Dès lors que l'arrêté du 17 mars 2014 prévoit que la finalité du fichier, au sens de la loi CNIL, inclut la " surveillance des véhicules et objets signalés dans le cadre de missions répressives ou préventives ", rien ne s'opposait à la consultation de ce fichier dans le cas d'espèce.

Il est relevé que l'avis publié de la CNIL sur ce fichier ( Délibération n° 2013-357 du 14 novembre 2013 portant avis sur un projet d'arrêté portant autorisation à titre expérimental d'un traitement automatisé de données à caractère personnel dénommé " Fichier des objets et des véhicules signalés " (FOVeS) (demande d'avis n° 1301197) précise que " la commission considère que les finalités assignées au traitement aux termes de l'article 1er du projet d'arrêté sont déterminées, explicites et légitimes.

Le dossier laisse enfin apparaître que le FOVeS sera mis en relation avec plusieurs traitements relatifs aux procédures judiciaires (LRP, TAJ), des traitements relatifs à la coopération internationale (N-SIS et deux fichiers gérés par Interpol) et avec divers traitements du ministère de l'intérieur (FAETON, AGRIPPA, SIV, LAPI, SCA, etc.). La commission considère que s'il s'agit de l'un des objectifs du traitement, le projet d'arrêté devrait être modifié afin que cette finalité apparaisse explicitement. "

Le contrôle d'identité n'est donc pas contraire aux dispositions précitées, de sorte qu'il y a lieu d'infirmer l'ordonnance critiquée.

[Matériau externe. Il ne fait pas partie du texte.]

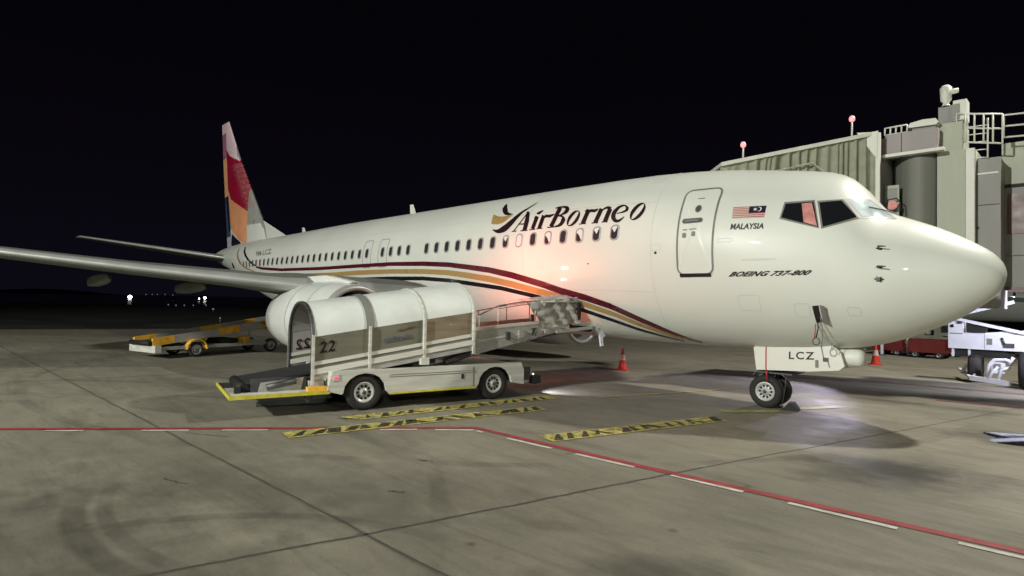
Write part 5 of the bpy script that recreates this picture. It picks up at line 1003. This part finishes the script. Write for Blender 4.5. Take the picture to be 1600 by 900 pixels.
# folded fabric head with front roller table
mb = MB(); rs = random.Random(5); vs = []; nx, nz_ = 16, 9
for i in range(nx+1):
    for j in range(nz_+1):
        t_ = 4.05+.95*i/nx; h_ = .04+.64*j/nz_; top = .64-.05*math.sin(i*.9)
        bulge = .06*math.sin(i*1.3+j*.6)+.035*math.sin(j*2.1-i*.7)
        vs.append((TB(t_-.35*(j/nz_)*(1 if i < 4 else .3)), -.64-bulge+.0, Lz(t_)+h_*top/.64))
mb.add(vs, [(i*(nz_+1)+j, (i+1)*(nz_+1)+j, (i+1)*(nz_+1)+j+1, i*(nz_+1)+j+1) for i in range(nx) for j in range(nz_)], fabric_lt, True); 
for k in range(9):
    t_ = 4.0+.12*k; A = Vector((TB(t_), -.62, Lz(t_)+.64)); mb.tube([A, A+Vector((.05, .5, .08)), A+Vector((.02, 1.0, .03)), A+Vector((0, 1.45, -.02))], [.05, .065, .06, .05], fabric_lt, 7)
mb.weld = False; mb.done('folded_hood', ldr)
mb = MB(); mb.box((TB(4.02), -.68, Lz(4.0)+.60), (TB(4.10), -.60, Lz(4)+.72), gse_white); mb.box((TB(4.93), -.70, Lz(4.9)+.14), (TB(4.99), -.64, Lz(4.9)+.56), dark); mb.tube([(TB(4.02), -.66, Lz(4)+.70), (TB(5.0), -.66, Lz(5)+.56)], .022, gse_white, 6); mb.done('hood_frame', ldr)
mb = MB(); boom(mb, 4.9, 5.55, -.6, .85, .0, .12, -.14, -.02, gse_white); boom(mb, 4.4, 5.35, -.66, -.62, -.12, -.04, -.16, -.08, alu); mb.tube([(TB(5.30), -.62, Lz(5.2)-.14), (TB(5.30), .85, Lz(5.2)-.14)], .075, dark, 12); mb.tube([(TB(5.6), -.62, Lz(5.5)-.14), (TB(5.6), .85, Lz(5.5)-.14)], .06, steel, 12); mb.done('head_table', ldr)
mb = MB(); mb.bar((TB(5.62), -.55, Lz(5.5)-.16), (TB(5.66), -.58, Lz(5.5)-.62), .05, .09, carr_white); mb.bar((TB(5.66), -.5, Lz(5.5)-.36), (TB(6.0), -.5, Lz(5.5)-.14), .05, .08, carr_white); mb.bar((TB(5.5), -.55, Lz(5.5)-.12), (TB(5.72), -.55, Lz(5.5)-.40), .06, .14, carr_white); mb.done('support_foot', ldr)
# lamps added near the canopy front, source unseen, to light the fuselage pink
wl = mat('added_pink_lamp', (1, .5, .4), .3, emit=(1, .48, .40), es=3)
mb = MB(); mb.bar((T(2.7), .88, Lz(3.0)+.05), (T(2.4), 1.3, Lz(3.0)-.15), .04, .04, steel); mb.box((T(2.25), 1.26, Lz(3.0)-.2), (T(2.35), 1.36, Lz(3.0)-.1), wl); mb.done('added_pink_lamp', ldr)
def add_pink_light(power, x, y, z, target_world, cone, col):
    L = bpy.data.lights.new('added_pink_light', 'SPOT'); L.energy = power; L.color = col; L.shadow_soft_size = .1; L.spot_size = math.radians(cone); L.spot_blend = 1
    o = bpy.data.objects.new('added_pink_light', L); COL.objects.link(o); o.parent = ldr; o.location = (x, y, z)
    bpy.context.view_layer.update(); inv = ldr.matrix_world.inverted(); o.rotation_euler = ((inv @ Vector(target_world))-Vector((x, y, z))).to_track_quat('-Z', 'Y').to_euler()
add_pink_light(230, T(2.35), 1.45, Lz(3.0)-.1, (-9.3, -1.85, 2.6), 125, (1, .22, .17))
add_pink_light(380, T(2.55), .98, 2.30, (-7.3, -1.85, 2.5), 140, (1, .21, .13))
mb = MB(); mb.bar((T(2.55), .90, Lz(2.5)+.1), (T(2.55), .95, 2.42), .03, .03, steel); mb.box((T(2.50), .93, 2.38), (T(2.58), 1.01, 2.50), wl); mb.done('added_pink_lamp', ldr)
# -- rear end: tail roller, side boxes, low yellow platform
mb = MB(); mb.box((T(-1.95), -.62, Lz(-1.95)-.26), (T(-1.0), -.52, Lz(-1.5)-.0), steel); mb.tube([(T(-2.05), -.55, Lz(-2)-.1), (T(-2.05), .8, Lz(-2)-.1)], .09, dark, 12); mb.box((T(-2.22), -.66, Lz(-2)-.17), (T(-2.12), -.54, Lz(-2)-.06), dark)
mb.add([(T(-1.85), -.63, Lz(-1.8)-.22), (T(-1.1), -.63, Lz(-1.1)-.30), (T(-1.05), -.63, Lz(-1.1)-.06), (T(-1.8), -.63, Lz(-1.8)-.02)], [(0, 1, 2, 3)], alu)
mb.tube([(T(-1.7), -.66, Lz(-1.7)-.12), (T(-1.2), -.66, Lz(-1.2)-.1)], .06, steel, 8); mb.prism([(T(-1.6), .46), (T(-1.1), .46), (T(-1.0), .58), (T(-1.5), .52)], -.6, .6, alu); mb.done('tail_roller', ldr)
mb = MB(); mb.box((T(-.97), -.70, Lz(-.9)-.42), (T(-.70), -.30, Lz(-.9)-.16), gse_white); mb.box((T(-.95), -.30, Lz(-.9)-.40), (T(-.90), .95, Lz(-.9)-.18), gse_white); mb.done('rear_guard', ldr)
mb = MB(); mb.box((T(-2.30), -.98, .40), (T(-.66), .10, .425), gse_white); pf = mb.done('step_platform', ldr)
mb = MB(); mb.box((T(-2.32), -1.0, .37), (T(-.66), -.975, .435), yellow); mb.box((T(-2.345), -1.0, .37), (T(-2.32), .95, .435), yellow); mb.box((T(-1.05), -.97, .426), (T(-.70), -.80, .50), amber); g = mb.done('yellow_edging', ldr); g.parent = pf
mb = MB(); mb.box((T(-2.3), .1, .38), (T(-.7), .92, .42), steel); mb.tube([(T(-1.1), -.92, .37), (T(-1.05), -.95, .22), (T(-.95), -.92, .37)], .018, steel, 6); g = mb.done('platform_frame', ldr); g.parent = pf
# pit cover in the loader's shadow
mb = MB(); mb.box((0, 0, .004), (1.4, .55, .012), pit); o = mb.done('pit_cover'); o.location = (-10.4, -8.35, 0); o.rotation_euler = (0, 0, 1.2); o['kind'] = 'structure'

# ================================================================ SECOND BELT LOADER, amber, by the rear hold
ld2 = thing('belt_loader', 'amber and white belt loader without canopy, parked beyond the wing', 'belt loader', (-21.75, -6.45, 0), math.atan2(.968, -.25))
mb = MB(); mb.box((-1.25, -.75, .30), (3.3, .75, .40), alu); mb.box((-1.42, -.80, .22), (-1.22, .8, .46), gse_white); mb.done('chassis', ld2)
S2 = lambda x: .56+.125*(x+1.45)
mb = MB()
def slab2(x0, x1, y0, y1, a, b, m): mb.add([(x0, y0, S2(x0)+a), (x1, y0, S2(x1)+a), (x1, y1, S2(x1)+a), (x0, y1, S2(x0)+a), (x0, y0, S2(x0)+b), (x1, y0, S2(x1)+b), (x1, y1, S2(x1)+b), (x0, y1, S2(x0)+b)], [(0,3,2,1),(4,5,6,7),(0,1,5,4),(1,2,6,5),(2,3,7,6),(3,0,4,7)], m)
slab2(-1.45, 4.4, -.5, .5, -.10, -.02, belt); mb.done('conveyor_belt', ld2)
for y0, y1 in ((-.62, -.52), (.52, .62)):
    mb = MB()
    for a, b, m in ((-1.4, -.7, amber), (-.7, .9, alu), (.9, 1.7, amber), (1.7, 2.6, alu), (2.6, 3.2, amber), (3.2, 4.4, alu)): slab2(a, b, y0, y1, -.14, .12, m)
    mb.done('conveyor_side', ld2)
mb = MB(); mb.tube([(-1.47, -.6, S2(-1.45)-.03), (-1.47, .6, S2(-1.45)-.03)], .08, dark, 12); mb.done('tail_roller', ld2)
for x in (0, 3.0):
    for y in (-.68, .68): wheel(ld2, (x, y, .26), .26, .09, .17)
mb = MB()
for k in range(8):
    a = math.pi*k/7; b = math.pi*(k+1)/7
    if k < 7: mb.bar((.36*math.cos(a), -.72, .27+.34*math.sin(a)), (.36*math.cos(b), -.72, .27+.34*math.sin(b)), .2, .035, amber)
mb.done('wheel_arch', ld2)
mb = MB(); mb.bar((2.2, -.5, .4), (2.2, -.5, .95), .07, .07, alu); mb.bar((.3, -.5, .4), (.6, -.5, .75), .07, .07, yellow); mb.box((1.9, -.6, .40), (2.15, -.2, .62), amber); mb.box((1.0, -.5, .4), (1.7, .4, .58), dark); mb.done('lift_frame', ld2)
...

Il se déduit de ce qui précède que procédure mise en 'uvre à la suite du contrôle d'identité puis, dans le cas présent, le placement en garde à vue, n'est affectée d'aucune déloyauté, les procès-verbaux permettant d'établir, comme l'indique l'intéressé lui-même (" j'ai paniqué et j'ai pris la fuite en courant "). que l'interpellation est intervenue après sa fuite à l'annonce du constat que le vélo était volé. Le moyen pris du détournement de la procédure sera également écarté.

Enfin, le moyen pris du défaut de perquisition, alors même que les pièces du dossier établissent qu'il n'y a pas eu de perquisition et que le moyen n'est pas assorti des précisions permettant d'en apprécier le bien-fondé, n'est pas fondé.

En l'absence de toute illégalité susceptible d'affecter les conditions, découlant du droit de l'Union, de légalité de la rétention, et à défaut d'autres moyens présentés en appel, il y a lieu d'infirmer l'ordonnance critiquée et de prolonger le maintien en rétention de l'intéressé pour une durée de 26 jours.

PAR CES MOTIFS

INFIRMONS l'ordonnance,

STATUANT À NOUVEAU,

REJETONS les moyens de nullité,

DÉCLARONS la requête du préfet de Police recevable,

ORDONNONS la prolongation de la rétention de M. [L] [C] alias [J] [R] né le 11 novembre 1995 à [Localité 2] de nationalité algérienne se disant [Y] [R], de nationalité algérienne, dans les locaux ne dépendant pas de l'administration pénitentiaire, pour une durée de vingt-six jours,

ORDONNONS la remise immédiate au procureur général d'une expédition de la présente ordonnance.

Fait à Paris le 15 novembre 2024 à

LE GREFFIER, LE PRÉSIDENT,

REÇU NOTIFICATION DE L'ORDONNANCE ET DE L'EXERCICE DES VOIES DE RECOURS:

Pour information:

L'ordonnance n'est pas susceptible d'opposition.

Le pourvoi en cassation est ouvert à l'étranger, à l'autorité administrative qui a prononcé le maintien en zone d'attente ou la rétention et au ministère public.

Le délai de pourvoi en cassation est de deux mois à compter de la notification.

Le pourvoi est formé par déclaration écrite remise au secrétariat greffe de la Cour de cassation par l'avocat au Conseil d'Etat et à la Cour de cassation constitué par le demandeur.